From the start of the movie, you get a sense of the eerie nature that this film holds. Jordan Peele attacks the constant reality of Black males feeling unsafe in white neighborhoods when being trailed or watched by the neighbors. That fear immediately becomes real, which sets the tone for the rest of the film. After the intro credits roll, we are placed into the naive life of a relatively successful photographer going to visit his girlfriend's White family for the weekend. His overstated state of uncertainty is quickly downplayed by her smile and sarcasm, persistently being reassured that things will be all right. Throughout the film, her character was always quick to belittle his concerns, up until the final plot twist at the point of falling action. Once the trip begun, the mood was set at a high point, with jokes from comedian Lil Rey Howery but immediately brought back to an uncomfortable place once a police officer attempts to perform a "routine check", something most Black males have learned to just accept as the standard. Upon meeting the family he's met with a change in language, a way for her White father to attempt and connect, paired with the mention of his love for Obama as a means of easing any tension. From there the film begins to unravel, the conversation at dinner & the big family party reveal themselves to be a modern day minstrel show with the strong, healthy Black man getting paraded around as a prize. To avoid spoiling too much of the film, I will save the bulk of what happens next for you to view on your own. But in typical horror-parody fashion, the thrilling violence at the end felt reminiscent of the ending Django , sweet vengeance. 

This movie is great because it not only addresses the larger topic of racial interaction but Jordan Peele did an amazing job at also pointing out the subtle nuances that these simple interactions hold. Daniel Kaluuya, the protagonist in the film, also did an excellent job at portraying the feeling that comes with these often awkward moments.
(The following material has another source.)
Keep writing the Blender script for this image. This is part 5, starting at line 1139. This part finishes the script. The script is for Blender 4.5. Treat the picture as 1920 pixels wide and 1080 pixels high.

And when the film got to the moments where we sat face to face with the reflection of how we interact with each other on a level of race, it only intensified the thrill, making the struggle of the main character feel more personal as a viewer. As the blogs are talking, Jordan Peele plans on attacking a plethora of social issues from the perspective of his sick, twisted mind in the form of a series of horror films. If 'Get Out' is any example, I will be in theaters on opening night for all of the remiander.